Pick out each line containing the string "parts".

--- RECORDS PROVIDED ---

_ _ _ _ _

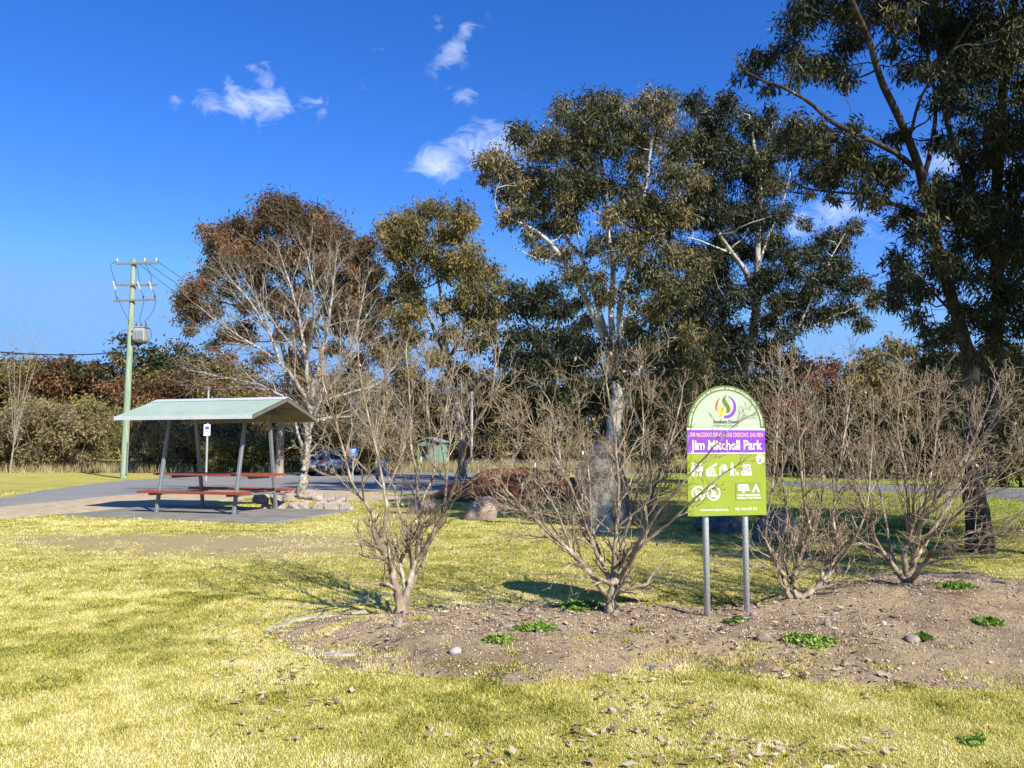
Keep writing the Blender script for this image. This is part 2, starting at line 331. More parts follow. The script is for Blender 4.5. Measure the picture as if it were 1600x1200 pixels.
def mottle(m, scale, dark, amount, lo=.45, hi=.62):
    t = m.node_tree; b = t.nodes['Principled BSDF']; src = b.inputs['Base Color'].links[0].from_socket
    f = noise(t, scale, 5, .6); f2 = ramp(t, [(lo, (0, 0, 0)), (hi, (amount,) * 3)], f)
    mxn = N(t, 'ShaderNodeMix', data_type='RGBA'); t.links.new(f2, mxn.inputs['Factor']); t.links.new(src, mxn.inputs['A']); mxn.inputs['B'].default_value = (*dark, 1); t.links.new(mxn.outputs['Result'], b.inputs['Base Color'])
mottle(M['soil'], 1.6, (.17, .10, .058), .75, .47, .66)
M['gravel'] = nmat('gravel', [(.3, (.14, .135, .125)), (.5, (.225, .22, .205)), (.7, (.31, .30, .28))], 14, 12, .95, .5, .02, rrough=.8)
mottle(M['gravel'], .5, (.30, .27, .22), .5)
M['dirt'] = nmat('dirt', [(.3, (.27, .19, .105)), (.5, (.46, .36, .22)), (.7, (.58, .48, .32))], 3, 12, .95, .5, .03, rrough=.75)
M['asphalt'] = nmat('asphalt', [(.3, (.12, .12, .112)), (.5, (.19, .19, .178)), (.7, (.26, .255, .24))], 5, 12, .9, .3, .01, rrough=.8)
mottle(M['asphalt'], .35, (.13, .125, .115), .6)
mottle(M['concrete'], 1.1, (.17, .155, .13), .6)
mottle(M['bark_myrtle'], 5.0, (.10, .068, .045), .75, .44, .60)
mottle(M['redtimber'], 3.0, (.20, .10, .07), .5)
mottle(M['granite'], 3.5, (.17, .145, .12), .4)
mottle(M['roofgreen'], 2.2, (.27, .31, .25), .35, .5, .7)
M['mulch'] = nmat('mulch', [(.3, (.055, .022, .011)), (.5, (.19, .065, .026)), (.7, (.34, .14, .058))], 7, 12, .95, 1, .08, rrough=.8)
M['verge'] = nmat('verge', [(.3, (.14, .17, .03)), (.5, (.34, .30, .08)), (.7, (.50, .42, .17))], 1.2, 10, .95, .4, .05, rrough=.7)
M['rail'] = flat('rail', (.10, .07, .055), .7)

# ------------------------------------------------------------------ ground sheets
def graded(lo, hi, f0, step, grow):
    out = [f0]; s = step
    while out[-1] < hi: out.append(out[-1] + s); s *= grow
    s = step; lo_ = [f0]
    while lo_[-1] > lo: lo_.append(lo_[-1] - s); s *= grow
    return np.array(lo_[:0:-1] + out)
gx = graded(-900, 900, 0, .4, 1.035); gy = graded(-80, 1500, 8, .4, 1.03)
X, Y = np.meshgrid(gx, gy); Z = gz(X, Y)
nx, ny = len(gx), len(gy); idx = np.arange(nx * ny).reshape(ny, nx)
q = np.stack([idx[:-1, :-1], idx[:-1, 1:], idx[1:, 1:], idx[1:, :-1]], -1).reshape(-1, 4)
tag(link('ground', mesh_np('ground', np.stack([X, Y, Z], -1).reshape(-1, 3), q, smooth_=True), M['lawn']), 'yellow green park lawn reaching to the trees', 'ground', kind='structure')
def patch(name, poly, cell, h, m, amp=.15, edge=.15, extra=None, nsc=1.5, label=None, cat=None, kind='structure', base=None):
    poly = np.asarray([p[:2] for p in poly]); lo = poly.min(0) - .5; hi = poly.max(0) + .5
    xs = np.arange(lo[0], hi[0] + cell, cell); ys = np.arange(lo[1], hi[1] + cell, cell)
    X, Y = np.meshgrid(xs, ys); s = sdpoly(poly, X, Y) + (fbm(X * nsc, Y * nsc, 3, 4) - .5) * 2 * amp
    Z = (base or gz)(X, Y) + (-.03 + (h + .03) * smooth(-edge * .3, edge, s))
    if extra is not None: Z = Z + extra(X, Y, s)
    ok = (s > -edge * .6 - cell)
    idx = np.arange(X.size).reshape(X.shape)
    k = ok[:-1, :-1] & ok[1:, :-1] & ok[:-1, 1:] & ok[1:, 1:]
    q = np.stack([idx[:-1, :-1], idx[:-1, 1:], idx[1:, 1:], idx[1:, :-1]], -1)[k]
    used = np.unique(q); mpv = np.zeros(X.size, int); mpv[used] = np.arange(len(used))
    o = link(name, mesh_np(name, np.stack([X, Y, Z], -1).reshape(-1, 3)[used], mpv[q], smooth_=True), m)
    return tag(o, label, cat, kind=kind)
G = lambda L: [onground(*p) for p in L]
asph = G([(-260, 812), (0, 793), (140, 779), (240, 771), (420, 764), (560, 768), (700, 776), (760, 760), (800, 745), (900, 741), (1010, 743), (1010, 728), (800, 724), (700, 728), (600, 734), (480, 739), (300, 743), (190, 750), (100, 761), (0, 777), (-260, 797)])
patch('gravel_road', asph, .3, .014, M['gravel'], .25, .3, label='grey gravel drive and car park behind the shelter', cat='road')
dirt = G([(-260, 840), (0, 812), (110, 802), (250, 797), (420, 776), (560, 784), (690, 782), (560, 768), (420, 763), (240, 771), (140, 778), (0, 792), (-260, 811)])
patch('dirt_path', dirt, .12, .022, M['dirt'], .22, .3, label='pale dirt strip beside the gravel drive', cat='path')
patch('road', G([(1215, 759), (1250, 762), (1450, 772), (1600, 781), (2100, 815), (2100, 782), (1600, 764), (1450, 760), (1250, 753), (1215, 752)]), .4, .016, M['asphalt'], .1, .2, label='sealed grey road passing behind the shrubs', cat='road')
patch('kerb_strip', G([(725, 723), (900, 723), (1010, 727), (1100, 733), (1100, 729), (1010, 722.5), (900, 718.5), (725, 718)]), .4, .03, M['concrete_pale'], .1, .2, label='pale strip of kerb and footpath beyond the car park', cat='kerb')
patch('grass_verge', G([(-300, 742), (0, 738), (190, 738), (480, 736), (700, 724), (900, 716), (1100, 722), (1100, 711), (900, 709), (700, 712), (400, 716), (0, 722), (-300, 724)]), .5, .012, M['verge'], .3, .4, label='rough grass verge along the trees', cat='verge')

# shelter frame axes (used by its slab too)
SC = np.array([-6.97, 19.1]); SL = np.array([.951, -.309]); SS = np.array([.309, .951])
def sh(l, s): return SC + SL * l + SS * s
slabp = [sh(-2.7, -1.9), sh(2.9, -1.9), sh(2.9, 1.25), sh(-2.7, 1.25)]

# garden bed
BEDPX = [(425, 990), (470, 973), (560, 964), (650, 955), (800, 951), (950, 946), (1100, 952), (1200, 946), (1290, 915), (1360, 900), (1450, 896), (1560, 905), (1700, 930), (1950, 990), (1950, 1085), (1700, 1084), (1550, 1088), (1400, 1078), (1250, 1068), (1100, 1052), (950, 1064), (800, 1068), (680, 1060), (560, 1040), (470, 1020), (430, 1003)]
BED = np.array([p[:2] for p in G(BEDPX)])
m4 = at(1420, 695, 7.9)
def bsd(x, y): return sdpoly(BED, x, y) + (fbm(np.asarray(x) * 2.2, np.asarray(y) * 2.2, 3, 4) - .5) * .48
def bedh(x, y, s):
    return .10 * smooth(0, .7, s) + .17 * np.exp(-(((x - m4[0] - .1) / 1.3) ** 2 + ((y - 7.7) / .9) ** 2)) * smooth(-.05, .6, s) + (fbm(x * 3, y * 3, 9, 4) - .5) * .07 * smooth(0, .4, s)
patch('garden_bed', BED, .035, .012, M['soil'], .24, .14, extra=bedh, nsc=2.2, label='mounded gravelly soil of the garden bed', cat='garden bed')
def bz(x, y):
    s = bsd(np.atleast_1d(np.asarray(x, float)), np.atleast_1d(np.asarray(y, float)))
    r = gz(x, y) + np.where(s > 0, .012 + bedh(np.atleast_1d(x), np.atleast_1d(y), s), 0)
    return r if np.ndim(x) else float(r[0])
# reddish mulch heap
mcx, mcy = at(815, 695, 24.0)[:2]
heap = [(mcx + math.cos(t) * 2.9 * (1 + .15 * math.sin(3 * t)), mcy + math.sin(t) * 2.2) for t in np.linspace(0, 2 * math.pi, 26)[:-1]]
patch('mulch_mound', heap, .06, .02, M['mulch'], .25, .3, extra=lambda x, y, s: .85 * smooth(0, 2.1, s) + (fbm(x * 2, y * 2, 4, 5) - .5) * .35 * smooth(0, .8, s), label='heap of reddish brown mulch', cat='mulch heap')

# ------------------------------------------------------------------ grass blades, litter, pebbles
rng = np.random.default_rng(7)
def blades(n, dmin, dmax, hh, ww, pw, seed, reject=True):
    r = np.random.default_rng(seed)
    u = r.random(n); d = (dmin ** pw + u * (dmax ** pw - dmin ** pw)) ** (1 / pw)
    x = (r.random(n) * 2 - 1) * .70 * d
    s = bsd(x, d); cov = fbm(x * 2, d * 2, 31, 3)
    ok = (s < .02) | ((fbm(x * 5, d * 5, 88, 3) > .50) & (s < .34)) | ((fbm(x * 4, d * 4, 89, 3) > .60) & (s < .9) & (d < 7.2))
    for (cx, cy, rx, ry, w) in WORN: ok &= ~((np.exp(-((x - cx) / rx) ** 2 - ((d - cy) / ry) ** 2) * w + (cov - .5) * 1.6) > .62 + .6 * r.random(n))
    for P in (asph, dirt, slabp): ok &= sdpoly([p[:2] for p in P], x, d) < 0
    x = x[ok]; d = d[ok]; s = s[ok]; n = len(x)
    tuft = fbm(x * 6, d * 6, 41, 2)
    h = hh * (.5 + .9 * r.random(n)) * (.6 + .8 * tuft); w = ww * (.7 + .6 * r.random(n)) * (1 + .0 * d)
    z = gz(x, d) - .004 + np.where(s > 0, .012 + .10 * smooth(0, .7, s), 0)
    a = r.random(n) * 2 * np.pi; lean = h * (.15 + 1.0 * r.random(n) ** 1.3); b = r.random(n) * 2 * np.pi
    base = np.stack([x, d, z], -1); side = np.stack([np.cos(a), np.sin(a), 0 * a], -1) * w[:, None] * .5
    tip = base + np.stack([np.cos(b) * lean, np.sin(b) * lean, h], -1)
    V = np.stack([base - side, base + side, tip], 1).reshape(-1, 3)
    t = np.clip((.54 + .85 * (fbm(x * .6, d * .6, 51, 3) - .5) + 1.2 * (fbm(x * 5, d * 5, 52, 3) - .5) + .85 * (r.random(n) - .5)) - .42 * np.clip((x - 2) * .22, 0, 1) * np.clip((d - 9.5) * .22, 0, 1), 0, 1)
    return V, np.arange(n * 3).reshape(-1, 3), t
parts = [blades(430000, 3.6, 9, .019, .0060, 1.3, 1), blades(230000, 8, 17, .022, .011, 1.6, 2), blades(60000, 15, 30, .034, .022, 1.6, 3)]
v, f = join([(p[0], p[1]) for p in parts])
tag(link('grass', mesh_np('grass', v, f, np.concatenate([p[2] for p in parts])), M['blade']), 'short straw and green lawn grass', 'grass', kind='stuff')

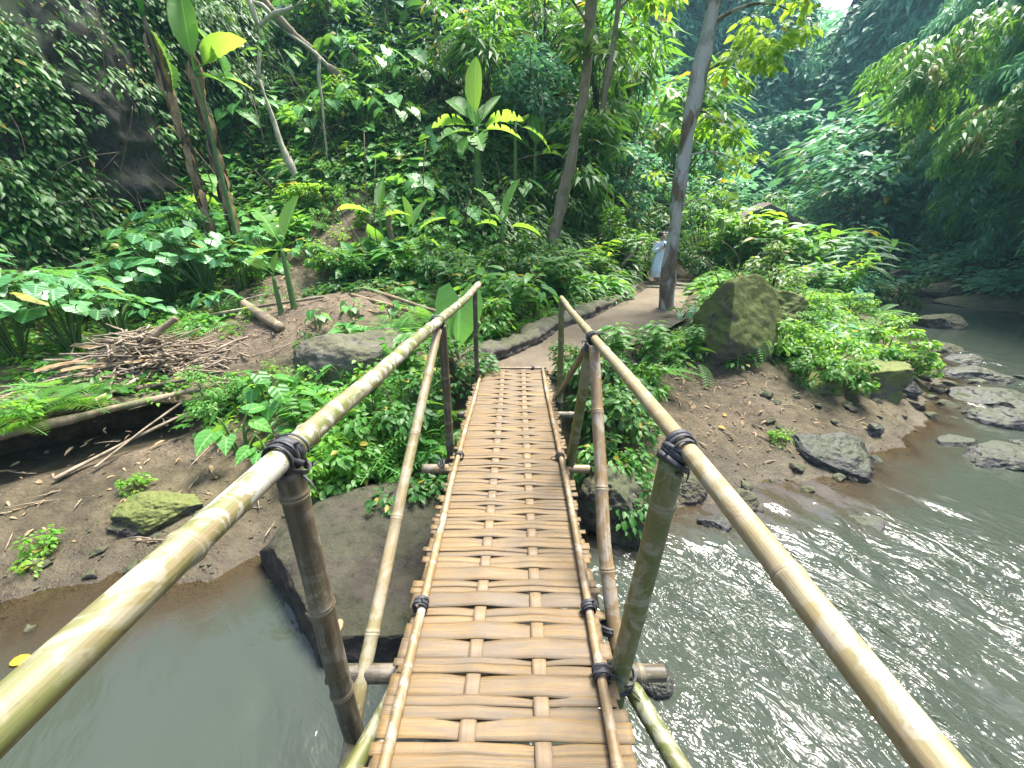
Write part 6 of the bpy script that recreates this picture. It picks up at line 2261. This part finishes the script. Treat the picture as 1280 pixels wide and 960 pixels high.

_ _ _ _ _

--- FINAL RESULT ---
Keep writing the Blender script for this image. This is part 2, starting at line 331. More parts follow. The script is for Blender 4.5. Measure the picture as if it were 1600x1200 pixels.
parts = [blades(430000, 3.6, 9, .019, .0060, 1.3, 1), blades(230000, 8, 17, .022, .011, 1.6, 2), blades(60000, 15, 30, .034, .022, 1.6, 3)]
v, f = join([(p[0], p[1]) for p in parts])
tag(link('grass', mesh_np('grass', v, f, np.concatenate([p[2] for p in parts])), M['blade']), 'short straw and green lawn grass', 'grass', kind='stuff')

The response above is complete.